A reformed addict who, despite his eventual marginal celebrity, had problems fitting into society, Treadwell saw the bears as his salvation and his surrogate family, giving them fanciful names such as Mr Chocolate, Downey, Sgt Brown. He filmed the bears, some scene-stealing foxes, and himself incessantly, capturing some extraordinary moments of bear behaviour, as well as many narcissistic hours of himself talking to camera as though he were the star of his own nature documentary, sharing his loneliness, rhapsodising about the bears in his twee high voice, and ranting against his supposed enemies in the park service. Although he often had people staying with him, on camera he presented himself as a "lone warrior," single-handedly defending the bears against poachers, even though there is little risk of that in Katmai. So accustomed were Treadwell and his girlfriend, Amie Huguenard, to reaching for the camera when a bear came near, one of them had turned it on, but not removed the lens cap, when a bear attacked, killed and ate them in October 2003.

Viewers are informed at the start of the film how Treadwell perished, which endows the footage of him declaiming that he "would die for these bears" with a tragic irony. The drama lies in watching him unravel, while interviewees explain to Herzog the sequence of events and mistakes (such as getting too physically close to the bears in the first place) that lead to his and Huguenard's deaths, reaching back to his seemingly average childhood when he showed a passion for animals.

Throughout, as the footage that Treadwell shot unfolds, Herzog's voiceover interjects the director's comments, underscoring his and Treadwell's very different attitudes towards nature. "What haunts me is that, in all the faces of the bears Treadwell filmed, I discover no kinship, no understanding, no mercy," Herzog says at one point, as the image freeze-frames on the face of a bear, perhaps the one who would kill Treadwell. "I see only the overwhelming indifference of nature. To me, there is no such thing as a secret world of the bears. This blank stare speaks only of a half-bored interest in food."

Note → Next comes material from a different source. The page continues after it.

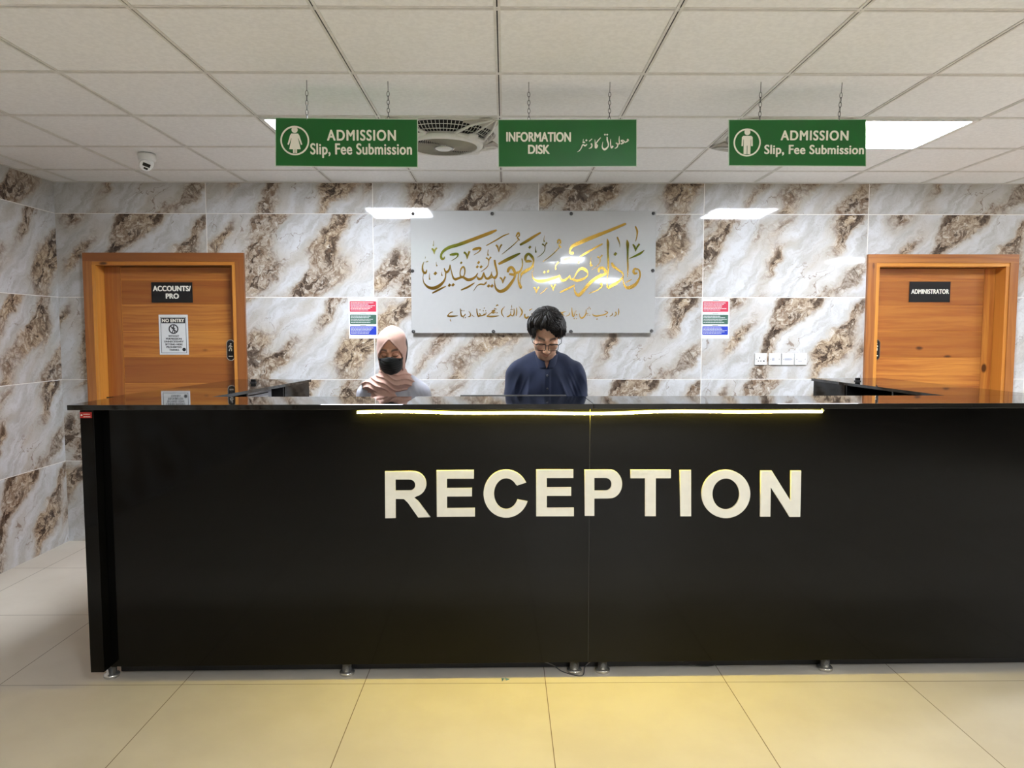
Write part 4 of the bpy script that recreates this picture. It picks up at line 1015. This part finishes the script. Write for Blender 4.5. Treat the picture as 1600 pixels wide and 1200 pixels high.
def tint_head(V, to_local, base, brow, man):
    p = to_local([V[:, 0], V[:, 1], V[:, 2]]); p[0] = p[0]/(.94 if man else 1.0); x, y, z = p; ax_ = np.abs(x)
    col = np.tile(np.array(lin(base)), (len(V), 1)).astype(float)
    front = y < -.05; inh = (z > -.13) & front
    ch = np.exp(-(((ax_-.042)/.02)**2+((z+.03)/.022)**2))*front*.25; col = mixc(col, ch, (196, 128, 104))
    arch = .0325+.003*np.sin((ax_-.012)/.04*PI)
    hw_ = .0046-.05*np.clip(ax_-.03, 0, .05); bw = np.clip((ax_-.009)/.006, 0, 1)*np.clip((.054-ax_)/.008, 0, 1)*np.clip(1.35-np.abs(z-arch)/np.maximum(hw_, .002)*.75, 0, 1)*front
    col = mixc(col, bw*.9, brow)
    lash = (np.abs(ax_-.031) < .0165)*(np.abs(z-(-.0035+.004*((ax_-.031)/.016)**2)) < .0026)*(y < -.07)
    lid = np.exp(-(((ax_-.031)/.017)**2+((z-.007)/.008)**2))*front*.35; col = mixc(col, lid, (150, 104, 84)); col = mixc(col, lash*.92, (24, 16, 12))
    lip = (np.clip(1-((x/.0235)**2+((z+.0655)/.0105)**2), 0, 1) > .05)*(y < -.085); col = mixc(col, lip*.6, (140, 80, 70))
    if man:
        mu = np.clip((.034-ax_)/.008, 0, 1)*np.clip((-.042-z)/.004, 0, 1)*np.clip((z+.062)/.004, 0, 1)*(y < -.07)*(1-lip); col = mixc(col, mu*.6, (40, 28, 22))
        bd = band(-z, .050, .075)*(z > -.15)*(1-lip)*(y < .02); col = mixc(col, bd*.42, (56, 42, 34))
        sb = (ax_ > .055)*(z < .02)*(z > -.07)*(y < -.005)*(y > -.05); col = mixc(col, sb*.5, (40, 30, 26))
    return col
def torso_sd(P, e):
    d = ell(P, (0, .008, 1.19), (.158+e, .104+e, .20+e))
    d = smin(d, cap(P, (-.115, .012, 1.295+SH[0]), (.115, .012, 1.295+SH[0]), .058+e, .058+e), .05)
    for s in (-1, 1): d = smin(d, cap(P, (s*.030, .012, 1.385+SH[0]), (s*.145, .012, 1.310+SH[0]), .040+e, .044+e), .035)
    d = smin(d, ell(P, (0, .008, .97), (.150+e, .100+e, .20+e)), .08)
    return d
HZ = [0.0]; SH = [0.0]
def arm_pts(s): return [(s*.162, .012, 1.288+SH[0]), (s*.199, .010, 1.06), (s*.105, -.235, .870+HZ[0])]
def hand_sd(P, s, S):
    # palm resting on the worktop, fingers forward, gently curled
    c = np.array((s*.095, -.275, .835+HZ[0])); f = np.array((-.25*s, -.94, -.20)); f /= np.linalg.norm(f); sd = np.array((s*.94, -.25, 0)); sd -= f*(sd@f); sd /= np.linalg.norm(sd); up = np.cross(sd, f)*s
    q = lambda a, b, h: tuple(c+f*a+sd*b+up*h)
    d = cap(P, (s*.105, -.235, .870+HZ[0]), q(.0, 0, .0), .026, .024)
    for b in (-.026, -.009, .009, .026): d = smin(d, cap(P, q(.005, b*.7, 0), q(.075, b, -.002), .0125, .0105), .010)
    for b, L in ((-.027, .070), (-.009, .082), (.009, .077), (.026, .060)):
        k1, k2, k3 = q(.078, b, -.002), q(.078+L*.5, b*1.1, .000), q(.078+L*.93, b*1.1, -.022)
        d = smin(d, cap(P, k1, k2, .0092, .0084), .004); d = smin(d, cap(P, k2, k3, .0084, .0070), .003)
    t1, t2, t3 = q(.018, -.024, -.004), q(.055, -.052, -.008), q(.086, -.056, -.016)
    d = smin(d, cap(P, t1, t2, .0125, .0100), .008); d = smin(d, cap(P, t2, t3, .0100, .0082), .003)
    return d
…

Fans of Herzog's films, which include such classics as Aguirre: The Wrath of God (1972), Nosferatu (1979) and Fitzcarraldo (1982), might be reminded at this point of the opening of The Enigma of Kaspar Hauser (1974): beautiful images of a river, a boat, a field, and Pachelbel's Canon on the soundtrack. "Can't you hear the screaming?" a subtitle asks, subverting the romanticism. Herzog's stance towards nature is in direct opposition to the cuddly anthropomorphism of March of the Penguins. In a now famous line in Grizzly Man, he says: "I believe that the common denominator of the universe is chaos, hostility and murder."

Thankfully, Herzog is more playful in conversation. I put it to him that the film chimed with many of his other films in its opposition to the"tree-hugging" view of nature. "Yes, tree-huggers, they're the enemy. Please write that in capitals: THE ENEMY," he says, laughing. But wasn't Treadwell a bit of a tree-hugger? "Not completely, no," he says. "There's a New Ageism to him that I loathe, but it's OK. I always said that it wouldn't be a wildlife film, but a film about human nature. It's a very human story, with all the defeats mixed with the victories and the mistakes. And the tragedy, too."

Indeed, one of the most powerful moments in Grizzly Man is when Herzog listens through headphones to a recording of Treadwell's death and Huguenard's screams, watched by Jewel Palovak, Treadwell's friend and heir. Instead of playing it for the audience, as apparently some of the producers urged him to, Herzog tells Palovak that she should destroy the tape. "It was so terrifying that it was instantly clear that, number one, we were not doing a snuff movie, and number two, there is such a thing as the dignity and privacy of your own death, and you just don't touch it," he tells me. "It was instantly clear that it would not be in my film. Period."